11 thoughts on Why your indie budget calculations are massively, stupidly WRONG on every level.

  1. [quote]
    Reality Check #2: Its quite practical to employ programmers on the other side of the planet, even without meeting them
    [/quote]

    “GRATUITOUS SPACE BATTLES DEVELOPER IN ABUSE OF THIRD WORLD EMPLOYEES SHOCKER!”
    ;)

    And of course you can also relocate yourself. In a previous life, I spent 5 or so years living in a goat shed in the sticks of Cyprus as a bohemian artist. Pre-Cypriot EU membership, I needed 1700 quid and to pass TB and HIV tests for a residency permit.

    As for chair’s I’ve got a standing desk (it’s really an A0 drawing board turned horizontal) and a high draughtsman’s chair which cost 80 quid new. This little setup gives the opportunity to move occaisionally.

    Also I like my flooded hole in the road. ;)

  2. It boggles the mind that indie devs would _willingly_ choose to locate themselves in an area with extremely high cost of living like San Francisco, NY, or really any overpriced metropolitan area. When you’re looking to work for someone else, sure, it makes sense to go where the jobs are — but if you’re starting out small as an indie dev studio, presumably with a group of friends or relying on contractors — why not move somewhere cheap and keep your burn rate as low as possible?

    There are incredibly affordable areas, even in the US and Canada: 3 bedroom houses near me are renting for $400/mo. This is a place with an aging population, zero crime, low property taxes. Health care is “free”, I know the people who grow my food and butcher my steak, and yet there’s probably not another programmer within 100 miles of me.

    At the very least I’d expect more contractors to have wizened up. I’ve landed plenty of jobs simply through a combination of low-balling and being located domestically, and while the money I make wouldn’t go far in SF, I suspect after adjusting for tax and cost of living, I’m doing quite a bit better than everyone except the guys pulling $180k+.

  3. I’m an indie developer in San Francisco. I manage to do it by not REALLY doing it. I have a full time job which I like and also pays the bills, and on my commute and on some weekends I work on my indie stuff. It works out well.

    That being said, California charges $800 / year for an LLC to even exist, so you actually have to bring a bit of money in or your indie game hobby will literally be an expense. And don’t do a sole proprietorship (cheaper) – that’s a legal problem waiting to happen.

  4. Unfortunately, it’s a behavior we have observed for several years now in pretty much all industries on this side of the world (Canada). For some reasons, a generation of workers seems to have forget the concept of working hard and getting experience in your field and are expecting all job perks from day 1.

    I used to work for a local fair, hiring temp workers for the duration of the events (2 weeks) to sell entry tickets. It was easier to convince older people, quite often retirees looking for extra money or looking for a reason to meet people, to work for us than younger folks. Yes, this is paid at minimum salary; no you’re not going to dictate your work schedule; no, you can’t have lunch money; it’s a freaking 2 week gig with very simple manipulations, you don’t even have to be good with math, the computer will tell you how much change you have to give back, and thank god for it!
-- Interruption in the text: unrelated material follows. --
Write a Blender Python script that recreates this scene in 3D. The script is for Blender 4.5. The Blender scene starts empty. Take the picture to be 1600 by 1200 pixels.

    1. Or it could be that young people have better options than older people and don’t need to take your shitty gig. Duh.

  5. This is a little tangential, but – frankly, the vast majority of “comp sci” graduates make me angry in a lot of ways. I do a lot of interviewing (for a major tech firm) and probably 90% of the comp sci grads I see have sleepwalked their way through three years of basic Java programming with a couple of additional modules, retained 10% of what they’ve been taught, and never applied so much as a neuron to independent thought. I need people who can teach themselves stuff, work things out for themselves, posses some curiosity, and care about details… and I hardly ever see that in comp sci grads. And I guess the same set of attributes apply as an absolute bare minimum for anyone hoping to make it as an independent outfit.

  6. They forgot to include the cost of a new house, in the bay area. Must have been an oversight. Those houses aren’t cheap and they aren’t going to pay for themselves.

  7. Those people should search on the Web (not ‘google’, which is a neologism coming from a brand, which is of the worst species of neologisms) the word ‘accounting’.

    All you are describing in great length (probably too long for anyone targeted to actually read) are ‘indirect costs’.
    By definition, not something you can link to a specific product/service, on the contrary of ‘direct costs’.

    Those are basic accounting words, and proper budget needs those notions. Engineering school usually teach basic accounting, and anyone aiming at being en entrepreneur at any point in life requires learning this.

    Another way to introduce indirect costs is to say:
    You need to deduct from you individual product/service profit the a sum of money you will use to pay back stuff you bought on the side (or integrate this sum in each individual product cost).
    This objects will be worth nothing at a point in time (which is usually standardized by regulation). This is the point where you should have gathered the money you paid for them, not before. And this money will come from, and be proportionally spread over, everything you sold meanwhile.

    How? Accounting gives you the keys. It is simple maths, really: practical and fun!

  8. Try coming at that question from another angle; what do you get from a Silicon Valley address? There’s an immediate bump to your clout, there’s access to a huge pool of enthusiastic talent (expensive and inexperienced, but let that go for now) and you have much easier access to investors looking for the next snapchat or instagram. You’re assuming a Silicon Valley startup game studio has a desire to actually produce games, I’m thinking they’re wanting to game the system.

  9. To be fair, they may just not realize how awful the game industry is. Good programmers can easily get close to $100k per year straight out of college, with good benefits and no death marches.. as long as they don’t make games.